Have You Played... BioShock?
Darkly deft
Have You Played? is an endless stream of game retrospectives. One a day, every day of the year, perhaps for all time.
I know that sounds like asking "have you eaten bread?" or "ever had a crush?", but Have You Played's purpose is far more to inspire discussion after the fact, or prompt a replay, than it is as a buyer's guide for someone with an empty gaming plate.
BioShock was drowning in hype at launch and bitterness immediately after it - oh it was going to rewrite the FPS rulebook, oh it wasn't much like System Shock 2, oh its moral choice was too absolute, oh its final fight was bobbins. (That last is true, in fairness). To some extent it's been tarished by its sequel BioShock Infinite, which though not short on redeeming quantities does make 'BioShock' as a name now seem to represent excess, folly, contradiction, wondrous world-building burned on the pyre of mindless shooting... I think about BioShock now, its own right, hype and sequel detached from it, and I only feel fond.
It has, hands down, one of the best videogame opening sequences I can name. Drama and mystery and Django Reinhardt and lighthouses, then a plunge beneath the waves and the first glimpse of Rapture's whale-patrolled subnautical skyscrapers. There is so much packed into those first ten minutes, so much world built, so much atmosphere generated, so many mysteries posed, so much menace and splendour.

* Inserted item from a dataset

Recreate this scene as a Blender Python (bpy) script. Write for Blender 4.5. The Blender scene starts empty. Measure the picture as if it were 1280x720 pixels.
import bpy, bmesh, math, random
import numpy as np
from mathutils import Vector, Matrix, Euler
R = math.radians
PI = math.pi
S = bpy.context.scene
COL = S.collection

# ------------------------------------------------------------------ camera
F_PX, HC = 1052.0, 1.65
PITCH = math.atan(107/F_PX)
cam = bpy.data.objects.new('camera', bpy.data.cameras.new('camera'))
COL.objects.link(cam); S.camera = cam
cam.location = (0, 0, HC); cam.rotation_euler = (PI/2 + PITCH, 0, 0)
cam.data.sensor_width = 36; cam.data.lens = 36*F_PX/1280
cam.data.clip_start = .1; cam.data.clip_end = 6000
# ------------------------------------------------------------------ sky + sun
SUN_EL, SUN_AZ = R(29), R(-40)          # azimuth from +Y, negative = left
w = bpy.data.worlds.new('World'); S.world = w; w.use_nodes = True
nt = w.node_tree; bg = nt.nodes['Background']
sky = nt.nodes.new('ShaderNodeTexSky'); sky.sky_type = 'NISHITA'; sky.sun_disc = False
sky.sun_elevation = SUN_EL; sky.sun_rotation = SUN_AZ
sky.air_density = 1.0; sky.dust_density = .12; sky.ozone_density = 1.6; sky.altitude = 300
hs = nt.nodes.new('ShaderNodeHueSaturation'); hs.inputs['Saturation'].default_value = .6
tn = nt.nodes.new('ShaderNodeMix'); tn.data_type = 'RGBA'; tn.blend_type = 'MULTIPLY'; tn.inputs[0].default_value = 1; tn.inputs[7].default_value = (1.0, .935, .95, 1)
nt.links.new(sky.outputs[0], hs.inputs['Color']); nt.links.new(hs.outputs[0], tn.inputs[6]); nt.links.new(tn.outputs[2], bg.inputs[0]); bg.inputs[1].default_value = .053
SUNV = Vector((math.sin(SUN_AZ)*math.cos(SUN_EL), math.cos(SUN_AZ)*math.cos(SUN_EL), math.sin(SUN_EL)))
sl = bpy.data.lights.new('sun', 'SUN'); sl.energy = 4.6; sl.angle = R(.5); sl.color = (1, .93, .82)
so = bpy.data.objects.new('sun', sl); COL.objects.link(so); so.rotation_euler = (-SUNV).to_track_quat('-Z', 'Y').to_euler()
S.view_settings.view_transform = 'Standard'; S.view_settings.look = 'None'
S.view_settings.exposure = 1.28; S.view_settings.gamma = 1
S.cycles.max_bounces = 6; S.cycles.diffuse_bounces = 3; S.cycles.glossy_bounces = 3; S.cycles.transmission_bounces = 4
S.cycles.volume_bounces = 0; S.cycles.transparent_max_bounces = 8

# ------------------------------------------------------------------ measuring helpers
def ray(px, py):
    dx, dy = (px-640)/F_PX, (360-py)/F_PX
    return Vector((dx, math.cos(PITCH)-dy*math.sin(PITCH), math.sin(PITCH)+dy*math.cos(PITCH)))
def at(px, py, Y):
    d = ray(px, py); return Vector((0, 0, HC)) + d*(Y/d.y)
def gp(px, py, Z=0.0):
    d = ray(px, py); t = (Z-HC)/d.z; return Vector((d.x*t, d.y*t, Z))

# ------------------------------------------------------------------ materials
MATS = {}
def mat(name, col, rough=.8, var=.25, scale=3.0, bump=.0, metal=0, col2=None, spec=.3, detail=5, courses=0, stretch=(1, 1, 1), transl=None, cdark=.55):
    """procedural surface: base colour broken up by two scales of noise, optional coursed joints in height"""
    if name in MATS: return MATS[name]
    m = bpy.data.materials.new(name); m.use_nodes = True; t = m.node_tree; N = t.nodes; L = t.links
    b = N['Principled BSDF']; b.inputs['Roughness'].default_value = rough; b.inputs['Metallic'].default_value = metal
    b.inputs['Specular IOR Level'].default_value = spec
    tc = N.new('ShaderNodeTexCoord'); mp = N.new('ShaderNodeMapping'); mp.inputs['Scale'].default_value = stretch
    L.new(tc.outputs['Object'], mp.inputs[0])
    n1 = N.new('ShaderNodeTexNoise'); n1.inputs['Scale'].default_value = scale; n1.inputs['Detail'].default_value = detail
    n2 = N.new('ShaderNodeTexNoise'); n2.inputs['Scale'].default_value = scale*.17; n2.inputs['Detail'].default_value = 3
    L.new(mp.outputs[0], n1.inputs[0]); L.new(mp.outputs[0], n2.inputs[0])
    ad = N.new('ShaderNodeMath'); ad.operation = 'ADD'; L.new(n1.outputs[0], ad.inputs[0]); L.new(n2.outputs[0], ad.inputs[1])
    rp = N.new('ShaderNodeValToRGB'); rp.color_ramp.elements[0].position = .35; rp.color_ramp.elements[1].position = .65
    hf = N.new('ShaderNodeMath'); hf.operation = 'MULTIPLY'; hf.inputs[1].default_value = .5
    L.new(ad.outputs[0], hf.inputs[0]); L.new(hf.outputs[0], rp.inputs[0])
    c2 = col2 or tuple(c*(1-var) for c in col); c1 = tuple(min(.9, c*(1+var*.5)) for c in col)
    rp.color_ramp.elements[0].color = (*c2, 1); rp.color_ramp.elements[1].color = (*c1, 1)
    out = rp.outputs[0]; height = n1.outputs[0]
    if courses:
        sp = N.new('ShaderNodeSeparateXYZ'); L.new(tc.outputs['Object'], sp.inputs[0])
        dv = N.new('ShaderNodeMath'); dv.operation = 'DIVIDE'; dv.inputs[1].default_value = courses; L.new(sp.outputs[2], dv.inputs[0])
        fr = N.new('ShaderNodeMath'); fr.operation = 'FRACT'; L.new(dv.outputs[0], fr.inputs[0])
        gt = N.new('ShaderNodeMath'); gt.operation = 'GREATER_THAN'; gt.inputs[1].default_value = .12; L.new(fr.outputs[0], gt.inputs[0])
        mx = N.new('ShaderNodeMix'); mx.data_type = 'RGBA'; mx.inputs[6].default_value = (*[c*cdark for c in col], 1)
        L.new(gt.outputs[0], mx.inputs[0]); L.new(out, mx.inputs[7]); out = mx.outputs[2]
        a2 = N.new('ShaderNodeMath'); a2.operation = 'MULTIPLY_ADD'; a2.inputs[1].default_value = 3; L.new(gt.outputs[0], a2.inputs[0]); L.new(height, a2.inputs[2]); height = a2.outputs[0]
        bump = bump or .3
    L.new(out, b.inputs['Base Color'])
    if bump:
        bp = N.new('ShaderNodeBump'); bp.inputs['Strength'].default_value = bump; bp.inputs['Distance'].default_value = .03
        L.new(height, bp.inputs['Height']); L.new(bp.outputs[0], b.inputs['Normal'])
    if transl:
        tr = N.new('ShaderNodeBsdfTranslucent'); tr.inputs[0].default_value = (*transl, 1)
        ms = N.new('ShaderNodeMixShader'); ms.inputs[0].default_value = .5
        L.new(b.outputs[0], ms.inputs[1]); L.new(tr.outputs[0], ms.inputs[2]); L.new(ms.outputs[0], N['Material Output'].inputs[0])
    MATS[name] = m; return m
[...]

There is so much more to come, even if it much of it doesn't grab to quite the extent the opening did. But Fort Frolic, the Ryan encounter, the darkly deft environmental storytelling of the Little Sisters' nursery, the twist, the Big Daddy production line, the player-character's last-act transformation, even the sadness of the final cinematics: there is so much in BioShock. Much was lost when it left the seas in favour of open sky and even bigger questions. And yes, there are plot holes and there are disruptively game-y elements, but BioShock did so much in a time when no-one else in Big Gaming was. I am grateful to it, and I still think it majestic no matter its wobbles and no matter what happened later.